• _Stated exercise_
Within the records below, reproduce without change the lines from the line that has "Build this scene" through the line that has "sc.camera = camo", and only those.

• _Available data_
==================================================
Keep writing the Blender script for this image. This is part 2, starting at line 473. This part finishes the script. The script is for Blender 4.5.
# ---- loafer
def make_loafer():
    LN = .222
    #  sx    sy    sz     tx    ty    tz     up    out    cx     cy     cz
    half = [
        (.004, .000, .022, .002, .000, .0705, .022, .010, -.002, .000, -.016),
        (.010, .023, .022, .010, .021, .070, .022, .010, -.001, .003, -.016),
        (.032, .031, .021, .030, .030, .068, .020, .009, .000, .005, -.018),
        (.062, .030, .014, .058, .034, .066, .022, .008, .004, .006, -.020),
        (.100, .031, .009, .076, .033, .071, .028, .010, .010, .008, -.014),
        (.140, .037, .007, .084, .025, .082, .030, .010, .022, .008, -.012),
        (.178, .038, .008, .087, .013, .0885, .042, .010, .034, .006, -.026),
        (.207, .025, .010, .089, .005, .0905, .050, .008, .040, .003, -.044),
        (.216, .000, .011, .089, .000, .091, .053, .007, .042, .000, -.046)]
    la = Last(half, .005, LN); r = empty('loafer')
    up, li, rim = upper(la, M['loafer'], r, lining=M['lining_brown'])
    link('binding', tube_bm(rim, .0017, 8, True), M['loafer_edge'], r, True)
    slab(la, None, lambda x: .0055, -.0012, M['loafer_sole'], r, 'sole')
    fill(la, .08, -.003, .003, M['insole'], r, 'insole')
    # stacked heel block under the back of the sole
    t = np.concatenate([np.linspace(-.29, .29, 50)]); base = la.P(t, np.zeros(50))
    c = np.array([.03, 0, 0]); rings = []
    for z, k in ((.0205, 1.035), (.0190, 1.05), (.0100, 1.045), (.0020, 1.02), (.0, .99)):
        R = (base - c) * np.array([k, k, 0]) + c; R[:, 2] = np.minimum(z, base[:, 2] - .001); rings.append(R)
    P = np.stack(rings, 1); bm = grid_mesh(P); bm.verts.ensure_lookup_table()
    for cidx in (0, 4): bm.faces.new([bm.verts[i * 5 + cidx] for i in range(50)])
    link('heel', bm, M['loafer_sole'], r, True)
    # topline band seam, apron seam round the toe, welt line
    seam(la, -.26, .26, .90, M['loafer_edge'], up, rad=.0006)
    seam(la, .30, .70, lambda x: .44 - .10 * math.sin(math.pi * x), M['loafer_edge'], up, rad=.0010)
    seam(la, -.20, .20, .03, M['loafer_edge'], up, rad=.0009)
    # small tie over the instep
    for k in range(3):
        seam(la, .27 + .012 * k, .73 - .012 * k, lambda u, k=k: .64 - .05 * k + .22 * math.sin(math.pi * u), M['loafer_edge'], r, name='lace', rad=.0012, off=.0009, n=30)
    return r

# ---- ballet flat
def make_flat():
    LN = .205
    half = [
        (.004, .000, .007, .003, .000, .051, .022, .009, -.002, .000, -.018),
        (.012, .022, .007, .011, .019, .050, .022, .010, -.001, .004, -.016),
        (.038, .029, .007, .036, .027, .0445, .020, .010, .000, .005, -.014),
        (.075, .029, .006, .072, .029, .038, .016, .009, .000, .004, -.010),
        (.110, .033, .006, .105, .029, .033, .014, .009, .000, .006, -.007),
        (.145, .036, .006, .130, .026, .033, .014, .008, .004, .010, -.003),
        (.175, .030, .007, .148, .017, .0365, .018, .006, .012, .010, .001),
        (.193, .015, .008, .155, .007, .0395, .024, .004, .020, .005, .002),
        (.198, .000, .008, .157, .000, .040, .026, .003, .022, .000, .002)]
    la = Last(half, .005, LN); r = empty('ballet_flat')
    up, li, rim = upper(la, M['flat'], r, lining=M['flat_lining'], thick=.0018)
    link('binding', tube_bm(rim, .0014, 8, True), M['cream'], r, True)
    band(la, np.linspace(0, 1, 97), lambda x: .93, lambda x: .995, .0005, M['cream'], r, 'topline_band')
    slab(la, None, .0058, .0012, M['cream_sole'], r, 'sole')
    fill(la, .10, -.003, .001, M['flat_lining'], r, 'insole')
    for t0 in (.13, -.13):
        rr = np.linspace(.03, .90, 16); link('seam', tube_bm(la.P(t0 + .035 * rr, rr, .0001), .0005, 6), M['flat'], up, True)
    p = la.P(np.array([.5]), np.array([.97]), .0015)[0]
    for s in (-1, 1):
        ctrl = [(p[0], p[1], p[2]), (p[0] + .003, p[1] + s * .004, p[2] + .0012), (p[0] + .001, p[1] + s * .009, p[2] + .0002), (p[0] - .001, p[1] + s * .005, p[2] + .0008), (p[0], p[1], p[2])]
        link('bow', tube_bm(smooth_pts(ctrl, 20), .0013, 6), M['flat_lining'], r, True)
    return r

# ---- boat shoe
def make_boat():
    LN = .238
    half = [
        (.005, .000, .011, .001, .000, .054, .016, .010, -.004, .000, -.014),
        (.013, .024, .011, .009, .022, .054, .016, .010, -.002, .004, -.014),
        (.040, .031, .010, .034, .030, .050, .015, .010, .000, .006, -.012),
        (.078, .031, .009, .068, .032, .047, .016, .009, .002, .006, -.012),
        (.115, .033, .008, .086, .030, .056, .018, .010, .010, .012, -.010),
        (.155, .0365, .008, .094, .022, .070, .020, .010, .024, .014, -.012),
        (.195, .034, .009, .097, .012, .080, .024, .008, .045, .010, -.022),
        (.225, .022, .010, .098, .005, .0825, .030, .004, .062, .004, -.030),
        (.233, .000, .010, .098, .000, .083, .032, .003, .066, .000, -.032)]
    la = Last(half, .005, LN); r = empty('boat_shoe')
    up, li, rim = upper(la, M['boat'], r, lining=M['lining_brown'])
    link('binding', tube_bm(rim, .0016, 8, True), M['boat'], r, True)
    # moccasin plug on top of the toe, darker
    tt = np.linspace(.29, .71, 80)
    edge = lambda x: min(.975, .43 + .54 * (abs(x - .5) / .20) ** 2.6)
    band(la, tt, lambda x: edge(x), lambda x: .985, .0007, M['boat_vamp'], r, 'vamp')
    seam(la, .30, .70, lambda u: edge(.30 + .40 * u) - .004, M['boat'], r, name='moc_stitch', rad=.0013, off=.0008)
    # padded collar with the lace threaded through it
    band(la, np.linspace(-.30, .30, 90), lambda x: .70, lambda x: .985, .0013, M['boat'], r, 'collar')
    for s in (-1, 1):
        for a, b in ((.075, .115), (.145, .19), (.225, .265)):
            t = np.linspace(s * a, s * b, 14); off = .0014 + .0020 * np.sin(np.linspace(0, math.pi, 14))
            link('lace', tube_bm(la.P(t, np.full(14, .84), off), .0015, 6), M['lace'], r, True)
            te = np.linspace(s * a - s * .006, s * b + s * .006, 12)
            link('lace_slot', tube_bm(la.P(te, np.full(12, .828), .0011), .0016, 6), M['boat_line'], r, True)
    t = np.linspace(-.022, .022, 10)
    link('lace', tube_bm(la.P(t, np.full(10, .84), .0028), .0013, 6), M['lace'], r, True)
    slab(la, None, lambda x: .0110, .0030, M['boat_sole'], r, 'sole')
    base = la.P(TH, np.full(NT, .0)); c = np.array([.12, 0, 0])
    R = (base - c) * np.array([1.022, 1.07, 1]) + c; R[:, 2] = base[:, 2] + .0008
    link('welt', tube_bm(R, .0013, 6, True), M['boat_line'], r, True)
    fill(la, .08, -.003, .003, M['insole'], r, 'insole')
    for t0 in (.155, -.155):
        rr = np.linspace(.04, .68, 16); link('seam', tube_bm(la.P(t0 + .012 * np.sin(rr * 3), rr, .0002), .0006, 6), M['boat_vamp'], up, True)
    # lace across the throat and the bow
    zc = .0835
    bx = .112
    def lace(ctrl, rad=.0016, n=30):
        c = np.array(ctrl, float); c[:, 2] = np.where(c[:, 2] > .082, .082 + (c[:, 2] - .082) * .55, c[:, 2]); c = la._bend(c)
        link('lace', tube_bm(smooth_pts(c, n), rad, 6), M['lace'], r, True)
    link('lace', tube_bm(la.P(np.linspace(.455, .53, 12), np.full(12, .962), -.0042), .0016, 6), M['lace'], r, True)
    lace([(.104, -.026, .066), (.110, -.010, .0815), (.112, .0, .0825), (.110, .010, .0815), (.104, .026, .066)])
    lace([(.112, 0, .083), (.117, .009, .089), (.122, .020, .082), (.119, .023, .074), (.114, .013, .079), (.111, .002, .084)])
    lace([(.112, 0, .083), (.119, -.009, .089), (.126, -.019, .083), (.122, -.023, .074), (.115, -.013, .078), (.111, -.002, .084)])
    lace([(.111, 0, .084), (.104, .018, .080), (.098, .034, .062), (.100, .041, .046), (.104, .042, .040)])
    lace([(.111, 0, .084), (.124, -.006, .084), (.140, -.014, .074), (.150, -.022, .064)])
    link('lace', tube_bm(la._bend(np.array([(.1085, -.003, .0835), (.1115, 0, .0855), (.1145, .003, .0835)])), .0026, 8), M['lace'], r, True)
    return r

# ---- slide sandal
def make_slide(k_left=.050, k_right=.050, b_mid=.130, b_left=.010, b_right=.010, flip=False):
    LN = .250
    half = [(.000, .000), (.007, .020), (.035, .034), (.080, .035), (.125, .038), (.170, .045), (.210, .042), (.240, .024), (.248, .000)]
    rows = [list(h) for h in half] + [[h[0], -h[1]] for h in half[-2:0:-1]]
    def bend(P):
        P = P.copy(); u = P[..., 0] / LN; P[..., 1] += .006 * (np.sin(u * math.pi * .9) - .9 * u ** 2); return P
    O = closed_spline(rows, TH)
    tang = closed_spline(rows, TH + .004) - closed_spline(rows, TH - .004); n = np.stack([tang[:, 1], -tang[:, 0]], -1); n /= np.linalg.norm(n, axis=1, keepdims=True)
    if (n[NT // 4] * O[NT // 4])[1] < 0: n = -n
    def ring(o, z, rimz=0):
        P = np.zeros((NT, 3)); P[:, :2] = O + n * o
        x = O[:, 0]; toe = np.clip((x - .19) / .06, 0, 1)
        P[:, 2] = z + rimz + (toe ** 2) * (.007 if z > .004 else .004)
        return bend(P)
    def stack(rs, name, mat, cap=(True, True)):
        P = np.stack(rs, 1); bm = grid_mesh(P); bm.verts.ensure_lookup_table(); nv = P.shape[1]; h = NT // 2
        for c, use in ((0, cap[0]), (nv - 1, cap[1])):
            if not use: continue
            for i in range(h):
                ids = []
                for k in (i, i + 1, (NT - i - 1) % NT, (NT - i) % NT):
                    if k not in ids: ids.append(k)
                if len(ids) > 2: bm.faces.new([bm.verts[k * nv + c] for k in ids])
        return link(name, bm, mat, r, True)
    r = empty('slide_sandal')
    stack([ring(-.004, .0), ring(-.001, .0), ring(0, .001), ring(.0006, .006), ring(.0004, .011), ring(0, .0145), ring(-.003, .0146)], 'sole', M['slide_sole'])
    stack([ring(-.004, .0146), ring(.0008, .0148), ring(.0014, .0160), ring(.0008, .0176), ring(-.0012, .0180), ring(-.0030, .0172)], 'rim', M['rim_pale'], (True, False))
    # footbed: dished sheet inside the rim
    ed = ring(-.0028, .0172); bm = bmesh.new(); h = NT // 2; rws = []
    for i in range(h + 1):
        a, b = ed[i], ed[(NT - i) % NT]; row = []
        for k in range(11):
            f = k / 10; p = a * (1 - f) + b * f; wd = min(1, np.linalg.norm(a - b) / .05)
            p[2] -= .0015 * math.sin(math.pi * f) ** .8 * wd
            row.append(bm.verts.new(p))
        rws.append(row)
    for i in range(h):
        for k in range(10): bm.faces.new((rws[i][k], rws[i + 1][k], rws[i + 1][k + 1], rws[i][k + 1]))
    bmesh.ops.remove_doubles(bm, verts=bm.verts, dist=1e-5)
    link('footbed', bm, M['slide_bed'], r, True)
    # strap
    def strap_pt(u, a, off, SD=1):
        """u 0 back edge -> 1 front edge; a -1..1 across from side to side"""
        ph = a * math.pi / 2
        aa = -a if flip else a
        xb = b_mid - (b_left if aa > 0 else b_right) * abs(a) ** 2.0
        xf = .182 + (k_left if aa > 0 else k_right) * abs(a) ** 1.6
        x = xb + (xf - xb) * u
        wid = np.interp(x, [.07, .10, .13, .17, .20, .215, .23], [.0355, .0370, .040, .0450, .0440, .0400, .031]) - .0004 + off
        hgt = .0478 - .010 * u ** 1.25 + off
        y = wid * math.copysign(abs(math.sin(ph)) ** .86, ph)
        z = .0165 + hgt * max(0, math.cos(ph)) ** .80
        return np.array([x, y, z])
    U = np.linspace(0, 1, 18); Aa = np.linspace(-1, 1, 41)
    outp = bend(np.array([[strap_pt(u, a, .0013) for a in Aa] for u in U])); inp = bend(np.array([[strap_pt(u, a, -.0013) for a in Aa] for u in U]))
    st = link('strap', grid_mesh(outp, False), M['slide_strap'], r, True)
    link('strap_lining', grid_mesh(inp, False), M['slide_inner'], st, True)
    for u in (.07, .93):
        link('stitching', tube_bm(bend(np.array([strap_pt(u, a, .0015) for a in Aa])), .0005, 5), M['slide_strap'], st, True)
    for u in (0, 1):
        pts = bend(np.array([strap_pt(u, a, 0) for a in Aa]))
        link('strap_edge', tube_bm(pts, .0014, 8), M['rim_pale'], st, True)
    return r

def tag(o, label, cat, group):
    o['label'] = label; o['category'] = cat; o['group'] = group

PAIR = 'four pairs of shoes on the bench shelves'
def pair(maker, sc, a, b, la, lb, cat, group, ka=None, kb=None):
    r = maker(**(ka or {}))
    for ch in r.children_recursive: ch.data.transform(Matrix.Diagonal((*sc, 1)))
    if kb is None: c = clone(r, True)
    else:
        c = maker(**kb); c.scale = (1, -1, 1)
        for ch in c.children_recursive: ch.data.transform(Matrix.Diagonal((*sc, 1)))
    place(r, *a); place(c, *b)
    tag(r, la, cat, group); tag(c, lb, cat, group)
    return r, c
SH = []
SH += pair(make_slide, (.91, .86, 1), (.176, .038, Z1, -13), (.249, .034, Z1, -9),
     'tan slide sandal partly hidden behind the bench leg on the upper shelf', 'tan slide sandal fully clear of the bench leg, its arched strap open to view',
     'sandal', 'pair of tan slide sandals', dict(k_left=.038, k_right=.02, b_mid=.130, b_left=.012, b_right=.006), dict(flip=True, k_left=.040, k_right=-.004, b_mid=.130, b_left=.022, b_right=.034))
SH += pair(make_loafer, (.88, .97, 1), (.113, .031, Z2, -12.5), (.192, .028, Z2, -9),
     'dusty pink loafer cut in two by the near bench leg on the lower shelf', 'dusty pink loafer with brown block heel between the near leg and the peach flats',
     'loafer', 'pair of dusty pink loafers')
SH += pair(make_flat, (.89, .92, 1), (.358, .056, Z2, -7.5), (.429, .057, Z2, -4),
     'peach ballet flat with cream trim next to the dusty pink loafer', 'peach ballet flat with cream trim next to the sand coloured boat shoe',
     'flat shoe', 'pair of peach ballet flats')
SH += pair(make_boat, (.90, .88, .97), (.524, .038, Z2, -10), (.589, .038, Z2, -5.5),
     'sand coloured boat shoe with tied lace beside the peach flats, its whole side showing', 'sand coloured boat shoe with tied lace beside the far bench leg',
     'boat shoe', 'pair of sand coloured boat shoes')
==================================================
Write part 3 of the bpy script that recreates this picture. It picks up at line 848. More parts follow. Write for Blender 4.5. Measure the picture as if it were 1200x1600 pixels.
==================================================
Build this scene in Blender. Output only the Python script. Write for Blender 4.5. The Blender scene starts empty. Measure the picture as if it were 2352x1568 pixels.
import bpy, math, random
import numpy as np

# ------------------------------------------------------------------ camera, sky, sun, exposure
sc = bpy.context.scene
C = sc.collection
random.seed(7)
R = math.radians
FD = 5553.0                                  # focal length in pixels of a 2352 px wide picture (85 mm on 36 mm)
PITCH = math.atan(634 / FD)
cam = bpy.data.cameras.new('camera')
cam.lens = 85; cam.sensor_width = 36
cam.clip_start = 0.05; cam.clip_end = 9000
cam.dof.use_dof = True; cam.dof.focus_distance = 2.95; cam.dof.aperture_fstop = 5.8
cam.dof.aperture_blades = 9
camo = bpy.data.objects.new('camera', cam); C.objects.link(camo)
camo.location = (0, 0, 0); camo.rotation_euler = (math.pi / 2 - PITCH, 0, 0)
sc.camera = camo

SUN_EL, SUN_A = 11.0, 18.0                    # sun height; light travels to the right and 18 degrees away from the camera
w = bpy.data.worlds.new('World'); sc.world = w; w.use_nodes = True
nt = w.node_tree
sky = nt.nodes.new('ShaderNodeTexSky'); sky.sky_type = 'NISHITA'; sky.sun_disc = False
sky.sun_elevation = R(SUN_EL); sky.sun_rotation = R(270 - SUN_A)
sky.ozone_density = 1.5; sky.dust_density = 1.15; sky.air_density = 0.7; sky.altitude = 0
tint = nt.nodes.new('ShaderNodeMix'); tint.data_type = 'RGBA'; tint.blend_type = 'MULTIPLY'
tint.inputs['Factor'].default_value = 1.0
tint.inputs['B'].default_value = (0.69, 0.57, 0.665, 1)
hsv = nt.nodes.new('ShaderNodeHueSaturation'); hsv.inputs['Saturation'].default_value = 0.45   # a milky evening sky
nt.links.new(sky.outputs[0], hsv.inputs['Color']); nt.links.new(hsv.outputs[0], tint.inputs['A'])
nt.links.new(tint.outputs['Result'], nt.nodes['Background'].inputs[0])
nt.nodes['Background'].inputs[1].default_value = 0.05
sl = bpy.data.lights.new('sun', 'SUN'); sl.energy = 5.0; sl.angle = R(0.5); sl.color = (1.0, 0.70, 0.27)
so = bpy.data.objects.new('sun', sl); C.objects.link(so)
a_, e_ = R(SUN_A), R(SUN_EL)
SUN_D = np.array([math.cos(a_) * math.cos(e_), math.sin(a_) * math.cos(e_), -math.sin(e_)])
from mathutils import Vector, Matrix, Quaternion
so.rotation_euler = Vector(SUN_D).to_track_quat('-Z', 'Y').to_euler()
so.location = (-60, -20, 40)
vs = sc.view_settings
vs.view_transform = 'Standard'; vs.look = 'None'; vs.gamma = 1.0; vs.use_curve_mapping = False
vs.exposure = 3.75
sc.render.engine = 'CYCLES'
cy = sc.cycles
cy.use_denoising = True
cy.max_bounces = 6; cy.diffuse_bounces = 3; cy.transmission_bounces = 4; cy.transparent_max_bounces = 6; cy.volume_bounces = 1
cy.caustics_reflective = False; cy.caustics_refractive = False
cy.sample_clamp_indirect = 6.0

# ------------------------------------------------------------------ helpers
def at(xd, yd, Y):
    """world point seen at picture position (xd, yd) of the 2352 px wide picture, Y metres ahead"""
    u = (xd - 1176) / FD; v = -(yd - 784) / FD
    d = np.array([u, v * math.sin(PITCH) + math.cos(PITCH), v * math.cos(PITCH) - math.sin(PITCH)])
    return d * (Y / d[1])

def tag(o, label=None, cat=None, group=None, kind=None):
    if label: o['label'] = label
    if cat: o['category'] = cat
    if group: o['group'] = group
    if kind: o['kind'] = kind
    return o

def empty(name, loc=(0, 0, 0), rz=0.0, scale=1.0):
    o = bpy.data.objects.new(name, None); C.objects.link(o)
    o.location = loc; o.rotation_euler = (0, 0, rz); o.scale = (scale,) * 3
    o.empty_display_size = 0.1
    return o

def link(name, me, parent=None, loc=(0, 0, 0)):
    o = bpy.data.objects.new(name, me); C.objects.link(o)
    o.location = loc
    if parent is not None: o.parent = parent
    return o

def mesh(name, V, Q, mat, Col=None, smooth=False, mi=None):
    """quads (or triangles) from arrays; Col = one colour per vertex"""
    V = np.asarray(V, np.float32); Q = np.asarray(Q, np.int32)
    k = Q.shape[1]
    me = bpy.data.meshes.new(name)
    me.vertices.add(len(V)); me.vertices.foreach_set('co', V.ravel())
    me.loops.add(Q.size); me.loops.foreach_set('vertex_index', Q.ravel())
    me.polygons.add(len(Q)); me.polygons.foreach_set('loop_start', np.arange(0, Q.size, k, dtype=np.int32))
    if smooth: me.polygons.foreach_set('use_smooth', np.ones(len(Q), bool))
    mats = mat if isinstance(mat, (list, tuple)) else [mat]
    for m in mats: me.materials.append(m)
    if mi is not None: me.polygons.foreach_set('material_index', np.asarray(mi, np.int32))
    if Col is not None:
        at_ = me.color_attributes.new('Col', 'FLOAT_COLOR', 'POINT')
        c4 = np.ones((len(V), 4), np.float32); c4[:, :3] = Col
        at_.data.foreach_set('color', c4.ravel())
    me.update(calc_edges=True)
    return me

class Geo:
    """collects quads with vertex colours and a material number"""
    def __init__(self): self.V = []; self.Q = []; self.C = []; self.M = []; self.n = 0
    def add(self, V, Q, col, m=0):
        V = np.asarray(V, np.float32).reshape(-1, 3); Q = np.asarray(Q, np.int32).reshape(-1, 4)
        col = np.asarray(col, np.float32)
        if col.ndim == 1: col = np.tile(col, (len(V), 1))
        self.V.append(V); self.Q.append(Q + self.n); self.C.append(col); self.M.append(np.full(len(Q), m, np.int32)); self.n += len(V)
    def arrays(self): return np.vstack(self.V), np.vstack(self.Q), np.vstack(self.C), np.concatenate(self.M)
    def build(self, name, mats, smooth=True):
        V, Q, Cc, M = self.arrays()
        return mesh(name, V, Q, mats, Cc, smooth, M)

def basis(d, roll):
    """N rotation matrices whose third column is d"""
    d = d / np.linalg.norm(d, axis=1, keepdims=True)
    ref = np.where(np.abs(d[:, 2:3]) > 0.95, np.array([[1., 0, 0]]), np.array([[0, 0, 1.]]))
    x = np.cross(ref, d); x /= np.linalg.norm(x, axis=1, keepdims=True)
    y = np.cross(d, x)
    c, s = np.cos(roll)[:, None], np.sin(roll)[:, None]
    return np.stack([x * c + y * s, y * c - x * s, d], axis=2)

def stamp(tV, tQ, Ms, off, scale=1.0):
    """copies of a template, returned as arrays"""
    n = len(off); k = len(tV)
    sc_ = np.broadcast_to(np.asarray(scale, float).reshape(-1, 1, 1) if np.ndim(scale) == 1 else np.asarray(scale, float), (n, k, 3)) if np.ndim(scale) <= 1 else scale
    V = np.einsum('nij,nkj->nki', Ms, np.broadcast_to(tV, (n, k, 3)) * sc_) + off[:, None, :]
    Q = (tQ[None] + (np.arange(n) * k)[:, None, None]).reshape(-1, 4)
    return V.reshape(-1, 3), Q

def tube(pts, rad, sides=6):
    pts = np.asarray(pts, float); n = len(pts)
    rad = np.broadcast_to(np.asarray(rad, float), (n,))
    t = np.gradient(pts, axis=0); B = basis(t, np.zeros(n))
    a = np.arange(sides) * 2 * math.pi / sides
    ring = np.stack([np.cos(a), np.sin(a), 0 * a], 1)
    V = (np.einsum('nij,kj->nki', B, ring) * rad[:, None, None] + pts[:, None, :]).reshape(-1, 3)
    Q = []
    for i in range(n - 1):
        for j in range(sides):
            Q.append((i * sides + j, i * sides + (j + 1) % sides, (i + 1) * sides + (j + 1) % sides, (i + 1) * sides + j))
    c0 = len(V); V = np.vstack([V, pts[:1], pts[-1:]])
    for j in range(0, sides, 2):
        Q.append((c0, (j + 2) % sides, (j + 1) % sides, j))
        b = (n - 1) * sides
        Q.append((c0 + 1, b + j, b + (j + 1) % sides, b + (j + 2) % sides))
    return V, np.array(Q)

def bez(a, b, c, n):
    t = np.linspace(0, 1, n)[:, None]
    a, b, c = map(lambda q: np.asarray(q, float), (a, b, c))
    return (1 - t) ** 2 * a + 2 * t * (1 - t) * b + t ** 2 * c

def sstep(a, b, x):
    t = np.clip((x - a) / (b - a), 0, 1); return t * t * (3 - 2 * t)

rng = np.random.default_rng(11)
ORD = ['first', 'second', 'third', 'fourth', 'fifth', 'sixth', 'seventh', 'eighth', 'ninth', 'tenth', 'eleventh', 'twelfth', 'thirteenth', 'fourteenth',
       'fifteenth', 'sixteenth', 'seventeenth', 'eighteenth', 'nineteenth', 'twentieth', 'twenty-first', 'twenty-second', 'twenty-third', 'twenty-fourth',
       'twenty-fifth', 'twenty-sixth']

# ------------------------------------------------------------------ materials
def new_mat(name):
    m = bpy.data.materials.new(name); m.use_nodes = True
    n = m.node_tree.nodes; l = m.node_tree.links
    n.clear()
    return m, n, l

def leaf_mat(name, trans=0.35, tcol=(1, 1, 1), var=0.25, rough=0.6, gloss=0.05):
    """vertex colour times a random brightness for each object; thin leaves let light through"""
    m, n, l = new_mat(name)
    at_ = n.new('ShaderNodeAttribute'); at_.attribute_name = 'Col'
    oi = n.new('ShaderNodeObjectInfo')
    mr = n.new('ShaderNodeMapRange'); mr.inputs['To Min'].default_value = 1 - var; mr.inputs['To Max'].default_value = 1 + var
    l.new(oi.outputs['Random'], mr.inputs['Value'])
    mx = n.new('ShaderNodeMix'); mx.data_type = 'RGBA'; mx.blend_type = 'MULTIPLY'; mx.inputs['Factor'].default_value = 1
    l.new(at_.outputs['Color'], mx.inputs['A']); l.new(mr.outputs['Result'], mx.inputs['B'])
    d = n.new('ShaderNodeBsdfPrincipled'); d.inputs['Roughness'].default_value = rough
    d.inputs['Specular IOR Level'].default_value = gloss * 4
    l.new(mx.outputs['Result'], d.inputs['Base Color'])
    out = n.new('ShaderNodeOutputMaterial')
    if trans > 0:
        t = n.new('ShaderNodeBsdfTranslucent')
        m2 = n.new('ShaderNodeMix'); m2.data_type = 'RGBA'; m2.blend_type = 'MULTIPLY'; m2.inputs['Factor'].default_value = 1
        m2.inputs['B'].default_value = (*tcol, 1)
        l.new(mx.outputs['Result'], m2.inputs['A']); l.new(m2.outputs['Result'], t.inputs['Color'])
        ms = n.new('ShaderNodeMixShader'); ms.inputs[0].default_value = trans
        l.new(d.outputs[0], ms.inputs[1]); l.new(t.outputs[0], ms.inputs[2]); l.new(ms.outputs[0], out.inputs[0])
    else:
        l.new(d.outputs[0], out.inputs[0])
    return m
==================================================
• _Solved problem_
Build this scene in Blender. Output only the Python script. Write for Blender 4.5. The Blender scene starts empty. Measure the picture as if it were 2352x1568 pixels.
import bpy, math, random
import numpy as np

# ------------------------------------------------------------------ camera, sky, sun, exposure
sc = bpy.context.scene
C = sc.collection
random.seed(7)
R = math.radians
FD = 5553.0                                  # focal length in pixels of a 2352 px wide picture (85 mm on 36 mm)
PITCH = math.atan(634 / FD)
cam = bpy.data.cameras.new('camera')
cam.lens = 85; cam.sensor_width = 36
cam.clip_start = 0.05; cam.clip_end = 9000
cam.dof.use_dof = True; cam.dof.focus_distance = 2.95; cam.dof.aperture_fstop = 5.8
cam.dof.aperture_blades = 9
camo = bpy.data.objects.new('camera', cam); C.objects.link(camo)
camo.location = (0, 0, 0); camo.rotation_euler = (math.pi / 2 - PITCH, 0, 0)
sc.camera = camo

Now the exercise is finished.